Careful readers will note that our party's platform is not based on the priorities of Democrats or Republicans. Nor is it based on the  financial needs of donors or single issue groups that demand fealty in exchange for supporting our party and  agenda.

Instead, we ask our members what issues they would like us to prioritize and we construct a platform that meets the public interest goals they have articulated.  We do this by reviewing current policies as well as policies under consideration in light of public opinion research, academic research and policies that have been enacted in other jurisdictions.  We also take feedback from policy experts and thought leaders during the drafting process.  We will use this platform to make decisions about the specific legislative policies and priorities we will have in 2020 and 2021.

The main priorities our members have identified for us to work on in 2020 are:

  • Promoting policies that encourage economic development while ensuring environmental protections like clean air, water & recycling.

  • Promoting policies to decrease partisanship and increase transparency in state government.

  • Provide common ground solutions on divisive social issues.

Based on those priorities, we have chosen to address the following policy areas for 2020-21

  • Environment:  State policies with respect to environment and climate significantly affect both our economy and quality of life.  No bigger partisan split exists than the one between Democrats and Republicans on addressing environmental issues.  However, there is a broad public consensus among most Oregonians about dealing with forest fires, water conflicts and other things that are consequences of rising heat.

  • Public Health:  Fueled by lack of affordable housing, addiction and untreated mental health problems, homelessness has quickly become the biggest source of public dissatisfaction toward state and local officeholders.   Shared values about addiction, criminal justice and mental health treatment should form the basis of policy in this area.


  • Economy:  Oregon’s economic growth at the lower and upper ends of the wage scale have run contrary to predictions of those who opposed the state’s current minimum wage increases and increases on personal and business taxes.
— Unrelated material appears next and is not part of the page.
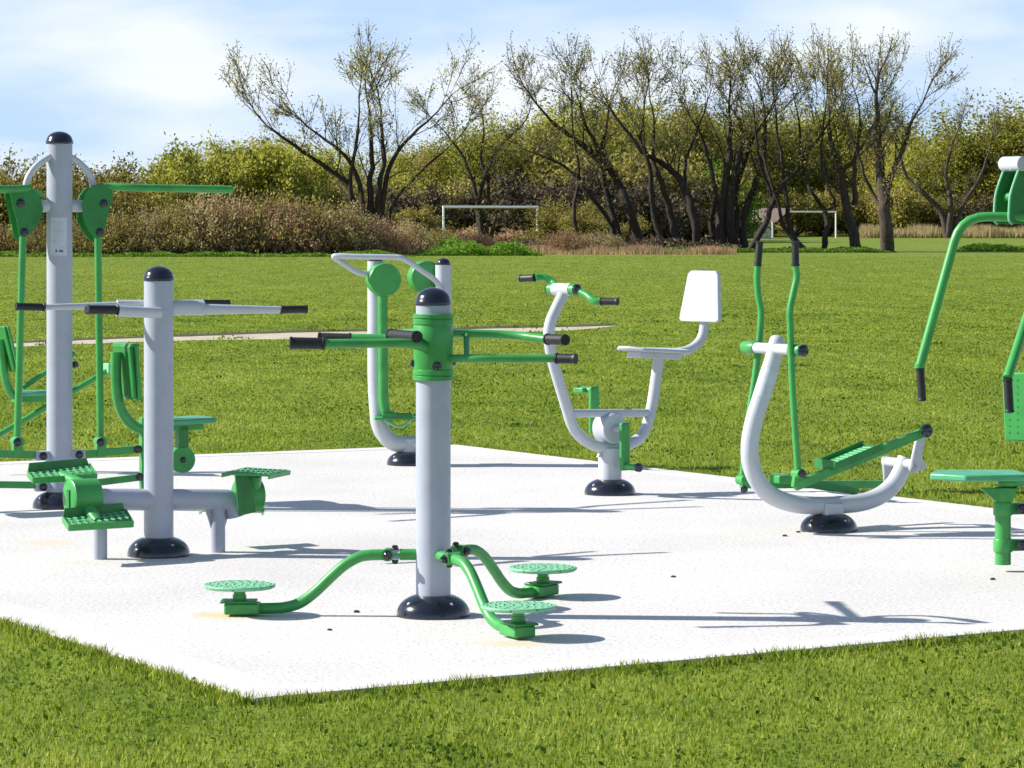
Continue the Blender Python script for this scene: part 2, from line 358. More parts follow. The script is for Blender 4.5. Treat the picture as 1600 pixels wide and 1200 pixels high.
# ================================================================== 2. double stepper
def stepper():
    c = G(248, 868); pl = Plane(c, 31); u, n = pl.u, pl.n; px = c.y/F
    t = thing('double_stepper', 'low grey stepper with domed post, horizontal handlebars and tilting green foot plates', 'exercise machine', c)
    base_cap(c, .150, .088, t)
    post(c, .0705, .05, 1.6-(438-HY)*px, t)
    dome_cap(c+Z*(1.6-(439-HY)*px), .0755, .072, t)
    # handlebars
    MB().tube([pl(183, 475, -.11), pl(236, 475, -.08)], .020, 18).build('handle_socket', 'white', t)
    MB().tube([pl(183, 486, .12), pl(250, 489, .10)], .026, 18).build('handle_socket', 'white', t)
    MB().tube([pl(260, 481, 0), pl(317, 481, .03)], .036, 22).build('handle_socket', 'white', t)
    MB().tube([pl(262, 476, -.06), pl(317, 473, -.10)], .018, 16).build('handle_socket', 'white', t)
    a = pl(70, 480, -.13); MB().tube([pl(184, 477, -.11), a], [.018, .017, .014], 16).build('handle_bar', 'white', t); grip(a, pl(24, 479, -.14), .0185, t)
    grip(pl(184, 484, .12), pl(135, 484, .14), .022, t)
    a = pl(437, 484, .10); MB().tube([pl(314, 483, .04), a], [.026, .022, .017, .017], 18).build('handle_bar', 'white', t); grip(a, pl(480, 483, .12), .0195, t)
    grip(pl(316, 473, -.10), pl(358, 473.5, -.12), .016, t)
    # cross tube with its legs
    MB().tube(bent([pl(140, 780), pl(362, 781), pl(368, 806)], .08), .051, 28).build('cross_tube', 'post', t)
    for (x, yb, s) in ((156, 873, 1), (340, 862, -1)):
        top = pl(x, 790); bot = pl(x, yb); bot.z = 0
        m = MB().tube([top, bot], .035 if s > 0 else .037, 24)
        lg = m.build('leg', 'post', t)
        MB().prism([top-u*.065-Z*.02-n*.004, top+u*.065-Z*.02-n*.004, top+u*.03-Z*.13-n*.004, top-u*.03-Z*.13-n*.004], n*.008).build('gusset', 'post', lg)
    # left drum and pedals
    dl = pl(108, 777)
    MB().lathe([(.02, -.001), (.079, 0), (.084, .004), (.084, .135), (.079, .14), (.03, .14)], dl, u, 44).build('drum', 'green', t)
    MB().bar(dl+Z*.035-u*.002, dl-Z*.055-u*.002, .03, .012, n).build('stop_bracket', 'dgreen', t)
    def pedal(p1, p2, p3, p4, arm_to, lip=.030, wall=.05):
        # p1..p4 corners of the tread, arm_to: hub point
        v = [p1, p2, p3, p4]; ctr = sum(v, Vector())/4
        nn = (p2-p1).cross(p4-p1).normalized()
        if nn.z < 0: nn = -nn
        m = MB().prism(v, nn*.010); pd = m.build('foot_plate', 'green', t, .003)
        if wall:
            tk = (p1-p4).normalized()*.008; up_ = nn*wall+(p1-p4).normalized()*.012
            w_ = MB().prism([p1, p2, p2+up_*.8-(p2-p1)*.04, p1+up_+(p2-p1)*.03], tk); w_.build('back_wall', 'dgreen', pd, .003)  # shade on the wall's front is put into the darker green
        mr = MB(); lip2 = nn*(.5*lip-.012)
        for a_, b_ in ((p2, p3), (p3, p4), (p4, p1)): mr.bar(a_+lip2, b_+lip2, .008, lip, (b_-a_).cross(nn))
        mr.build('rim', 'green', pd, .002)
        mt = MB(); e1 = (p2-p1); e2 = (p4-p1)
        for i in range(9):
            for j in range(3):
                q = p1+e1*((i+.7)/9.4)+e2*((j+.7)/3.4)+nn*.010
                mt.bar(q-e1.normalized()*.008-e2.normalized()*.012, q+e1.normalized()*.008+e2.normalized()*.012, .006, .008, nn)
        mt.build('tread', 'mint', pd)
        MB().tube([ctr-nn*.003, arm_to], [.026, .034], 14).build('pedal_arm', 'green', t)
    hub = dl+u*.07
    pedal(pl(43, 741, -.26), pl(140, 729, -.28), pl(151, 746, -.14), pl(52, 752, -.13), hub+Z*.05)
    pedal(pl(98, 812, .08), pl(196, 800, .06), pl(208, 820, .22), pl(108, 826, .24), hub-Z*.05+n*.05)
    # right drum seen behind the tube end, one plate high, one low
    dr = pl(372, 775)
    MB().lathe([(.02, -.001), (.079, 0), (.084, .004), (.084, .105), (.079, .11), (.03, .11)], dr, u, 44).build('drum', 'green', t)
    hub = dr+u*.06
    pedal(pl(347, 742, .24), pl(420, 745, .24), pl(453, 738, .03), pl(385, 733, .03), hub+Z*.04+n*.05, .022, 0)
    pedal(pl(312, 800, -.30), pl(410, 802, -.28), pl(412, 796, -.16), pl(318, 794, -.16), hub-Z*.05-n*.04, .022, 0)
    MB().prism([pl(366, 742, .10), pl(392, 742, .10), pl(398, 800, .10), pl(372, 806, .10)], n*.012).build('side_plate', 'dgreen', t, .002)
stepper()

# ================================================================== 3. tall pull down station
def pulldown():
    c = G(93, 793); pl = Plane(c, 27); u, n = pl.u, pl.n; px = c.y/F
    t = thing('pull_down_station', 'tallest grey post with information sheet, two green rocker plates and seats hung on side linkages', 'exercise machine', c)
    base_cap(c, .150, .09, t)
    zt = 1.6-(224-HY)*px
    post(c, .0715, .05, zt, t)
    dome_cap(c+Z*(zt-.003), .077, .07, t)
    # information sheet wrapped on the post
    z1 = 1.6-(340-HY)*px; z0 = 1.6-(399-HY)*px
    sh = wrap_label(c, .0715, z0, z1, R(-125), R(-48), 'plate', t, 'information_sheet')
    def mark(za, zb, a0, a1): wrap_label(c, .0730, za, zb, R(a0), R(a1), 'ink', sh, 'print', .0008, 4)
    mark(z0+.018, z0+.032, -100, -92); mark(z0+.018, z0+.030, -84, -66)
    for i in range(7):
        zz = z1-.030-i*.017
        wrap_label(c, .0730, zz, zz+.0030, R(-112), R(-62-6*((i*5) % 3)), 'steel', sh, 'print', .0008, 6)
    # axle brackets and arched stays
    for s in (-1, 1):
        cx = 93+s*50
        st = MB().tube([c+u*.06*s+Z*(1.6-(322-HY)*px), c+u*.22*s+Z*(1.6-(322-HY)*px)], .034, 20).build('axle', 'white', t)
        pts = [pl(93+s*14, 244, .02), pl(93+s*30, 254, .02), pl(93+s*42, 266, .02), pl(93+s*50, 280, .02), pl(93+s*54, 298, .02)]
        MB().tube(pts, .019, 14, 5).build('stay', 'white', t)
    ol = [(15, 300), (30, 294), (50, 296), (62, 308), (67, 326), (64, 342), (54, 358), (40, 371), (30, 369), (27, 350), (19, 318)]
    orr = [(128, 318), (133, 302), (142, 291), (158, 287), (174, 289), (176, 302), (171, 326), (165, 350), (161, 370), (149, 373), (138, 360), (129, 342)]
    for poly, s, (b1, b2) in ((ol, -1, ((32, 317), (38, 363))), (orr, 1, ((162, 318), (156, 363)))):
        for off in (.060, -.066):
            MB().prism([pl(x-(9 if off < 0 else 0), y+(3 if off < 0 else 0), off) for x, y in poly], n*.008).build('rocker_plate', 'dgreen', t, .002)  # unlit viewer-facing plates: shade is in the colour
        MB().prism([pl(x, y, -.058) for x, y in poly[:1]+poly[1:4]], n*.118).build('rocker_web', 'green', t, .002)
        for b in (b1, b2): bolt(pl(*b, .068), n, t, .022, .014)
        # pull handle: a long flat loop reaching out over the seat
        if s > 0: x0, x1, y0, y1 = 170, 362, 291, 296
        else: x0, x1, y0, y1 = 45, -150, 294, 291
        for off in (.05, -.05):
            MB().tube(bent([pl(x0, y0, off), pl(x0+s*28, y0+2, off*2.2), pl(x1, y1, off*4)], .1), .0215, 16).build('pull_bar', 'green', t)
        # hanging rod
        xt = 153 if s > 0 else 36; xb = 157 if s > 0 else 27
        MB().tube([pl(xt, 366, .0), pl(xb, 690, .0)], .020, 14).build('hanging_rod', 'green', t)
        for sgn, yy in ((1, 0),):
            MB().lathe([(.03, -.04), (.03, .04)], pl(xb, 690), n, 18).build('rod_end', 'green', t)
            bolt(pl(xb, 691, .04), n, t, .022, .018)
            MB().bar(pl(xb, 694), pl(xb, 714), .04, .055, n).build('rod_bracket', 'green', t, .003)
    # linkages (upper and lower) on both sides
    def link(x0, y0, x1, y1, h=.042, off=0): MB().bar(pl(x0, y0, off), pl(x1, y1, off), .03, h, n).build('link_bar', 'green', t, .004)
    link(127, 710, 224, 701); link(62, 711, -90, 706); link(127, 757, 224, 745, .038); link(62, 758, -90, 756, .038)
    for s in (-1, 1):
        for yy in (711, 759):
            p = c+u*.075*s+Z*(1.6-(yy-HY)*px)
            MB().box(p, u*.07, n*.03, Z*.026).build('pivot_bracket', 'post', t, .006)
            bolt(p+u*.03*s+n*.030, n, t, .021, .018)
    for q in ((215, 702), (218, 745)): bolt(pl(*q, .016), n, t, .021, .02)
    # seat carrier on the right
    MB().bar(pl(226, 652), pl(226, 765), .05, .05, n).build('seat_carrier', 'green', t, .004)
    MB().tube([pl(228, 672, 0), pl(212, 667, 0), pl(198, 655, 0), pl(188, 637, 0), pl(183, 615, 0), pl(181, 585, 0), pl(181, 550, 0)], .030, 16, 4).build('back_tube', 'green', t)
    ctr = pl(195, 580, 0); w = .150
    tilt = (Z*.150+u*(-.012))
    bk = MB().box(ctr, u*.012, n*w, tilt).build('backrest', 'dgreen', t, .01)
    rm = MB()
    for e in (1, -1): rm.bar(ctr+n*w*e-tilt+u*.02, ctr+n*w*e+tilt+u*.02, .018, .05, u)
    rm.bar(ctr+tilt-n*w+u*.02, ctr+tilt+n*w+u*.02, .05, .018, u); rm.bar(ctr-tilt-n*w+u*.02, ctr-tilt+n*w+u*.02, .05, .018, u)
    rm.build('rim', 'green', bk, .003)
    s0 = pl(272, 660, 0)
    MB().prism([s0-u*.16-n*.15-Z*.01, s0+u*.20-n*.15, s0+u*.22, s0+u*.20+n*.15, s0-u*.16+n*.15-Z*.01], Z*.028).build('seat', 'seat', t, .008)
    MB().bar(s0-u*.15-Z*.02, s0+u*.17-Z*.02, .06, .05, n).build('seat_support', 'green', t, .003)
    MB().bar(pl(284, 665), pl(284, 700), .06, .06, n).build('drop_bracket', 'dgreen', t, .003)
    dd = pl(283, 718)
    MB().lathe([(.02, -.03), (.073, -.03), (.076, -.026), (.076, .026), (.073, .03), (.02, .03)], dd, n, 36).build('drum', 'green', t)
    bolt(dd+n*.03, n, t, .016, .014)
    MB().tube([dd-n*.0, pl(226, 745)], .018, 12).build('drum_stay', 'dgreen', t)
    # the carrier of the left hand seat, just outside the picture
    MB().bar(pl(-84, 652), pl(-84, 768), .05, .05, n).build('seat_carrier', 'green', t, .004)
    s1 = pl(-130, 664)
    MB().prism([s1-u*.20-n*.15, s1+u*.16-n*.15-Z*.01, s1+u*.16+n*.15-Z*.01, s1-u*.20+n*.15, s1-u*.22], Z*.028).build('seat', 'seat', t, .008)
pulldown()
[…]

However, wages have still not kept pace with housing prices. The middle class crunch of increasing costs and stagnant wages needs to be addressed.  Creating new housing units and reducing the costs of building should be a way to relieve increased housing costs on Oregonians.


  • Reform:  Non partisan redistricting, campaign finance reform and pilot projects for ranked choice voting can make Oregon more responsive to the needs of voters and the public good.  Oregon's partisan model for developing legislative policy should be replaced with a non-partisan one.


As we make this platform available to the public, we will continue working with groups to prioritize and develop legislative policies and to build public support for each of these policy areas.


In early 2020 the Independent Party intends to hold an online or mobile election using a form of preferential voting, allowing all Independent and non-affiliated voters in Oregon to participate in our nominating process for Oregon Secretary of State, State Treasurer and President of the United States.


In the summer of 2020 we will hold caucuses to consider nominations for the State Legislature that will take into account the priorities and endorsements of local Independent and non-affiliated elected officials to determine what partisan officials will best represent the interests of Oregon's communities.